Whether he’s moved to the bullpen or to the phantom Injured List, Yusei Kikuchi can’t be making starts for the Blue Jays anymore

Photo credit:Stan Szeto-USA TODAY Sports
Cam Lewis
1 year ago
Monday night featured yet another poor start from Yusei Kikuchi, which has unfortunately been a theme for almost the entire season.
Kikuchi had a rough first inning, allowing one run on two hits and a walk, but appeared to settle down a little bit in the second inning, as he got the bottom of the Baltimore Orioles lineup to go three up, three down.
But after that, things came unglued. Kikuchi allowed a two-run bomb to Ryan Mountcastle in the third inning, putting Baltimore up 3-0. The Blue Jays battled back in the bottom half of the third, scoring two runs of their own, but Kikuchi gave it all back in the top of the fourth by issuing a walk, making an errant pickoff throw, and then allowing a double.
All told, Kikuchi went three-and-one-third innings and allowed six runs, three earned, on four hits and three walks while striking out four.
Since that strong start against the anemic Detroit Tigers immediately after coming off the “Injured List,” Kikuchi has allowed 10 earned runs over 12 1/3 innings over his last three starts. The Blue Jays, unsurprisingly, lost all three of those games.
We’re now into mid-August and the Blue Jays have a 61-53 record, tied with the Tampa Bay Rays for the second/third wild-card seeds and a half-game back of the Seattle Mariners for the top wild-card spot. The Orioles are only one-and-a-half games back and the Minnesota Twins and Chicago White Sox are only two games back.
With simply making the playoffs (let alone hosting the three-game wild-card series) far from a guarantee, the Blue Jays can’t afford to keep sending Kikuchi to the mound to make a start every fifth day. Not only are his starts almost a guaranteed loss, but his inability to eat innings ultimately wears down the team’s bullpen.
Take Monday’s game, for example. Kikuchi was out before the end of the fourth inning and while Trevor Richards and Trent Thornton mopped things up effectively, covering 3 2/3 innings, the Blue Jays had to use Zach Pop and Adam Cimber, two leverage arms, in meaningless innings in the eighth and ninth.

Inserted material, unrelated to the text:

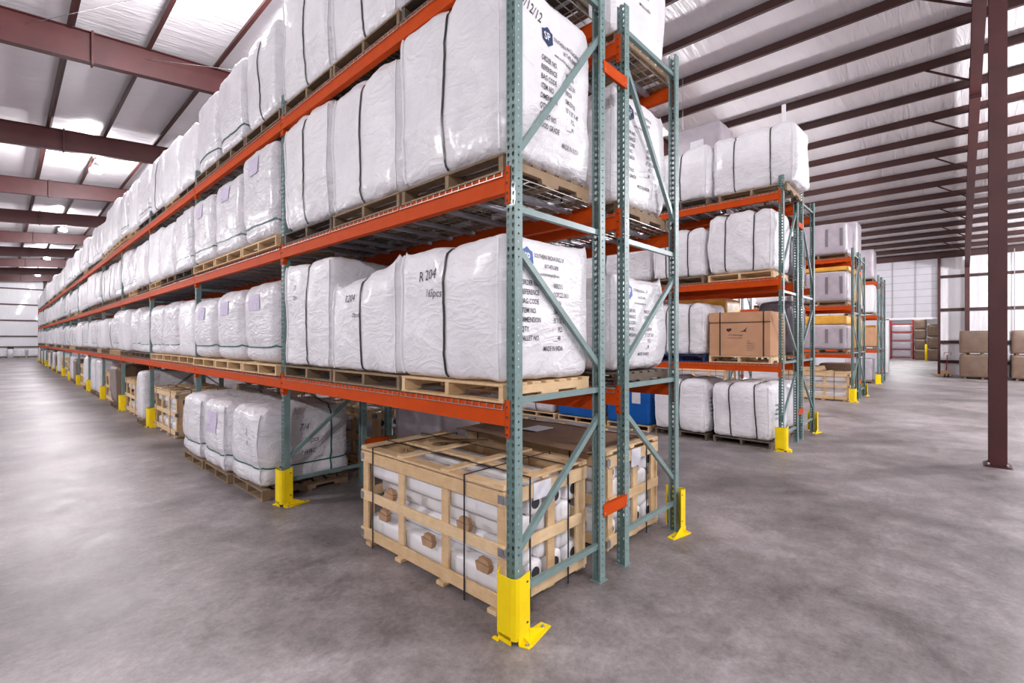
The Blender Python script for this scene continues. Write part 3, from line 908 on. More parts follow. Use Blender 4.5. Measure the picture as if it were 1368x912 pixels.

John Schneider said last week that Kikuchi would continue to get opportunities to figure things out, though that was when Ross Stripling was on the Injured List. Now Stripling is back and the Blue Jays can use Mitch White as the fifth man in the starting rotation.
Where do the Blue Jays go from here?
There are a couple of options. They can stash Kikuchi on the Injured List again with left Arm Shittyness simply to open up another roster spot for somebody else or they can move him to the bullpen to see if he can find a way to be effective in shorter stints.
I mean, it seems pretty unlikely that a pitcher with nearly zero command of the strike zone would be able to positively contribute out of the bullpen, but maybe Kikuchi can figure something out by pitching one inning at a time in low-leverage spots.
Who knows! But anything is better than sending him out there every fifth day and pulling him in the third or fourth inning.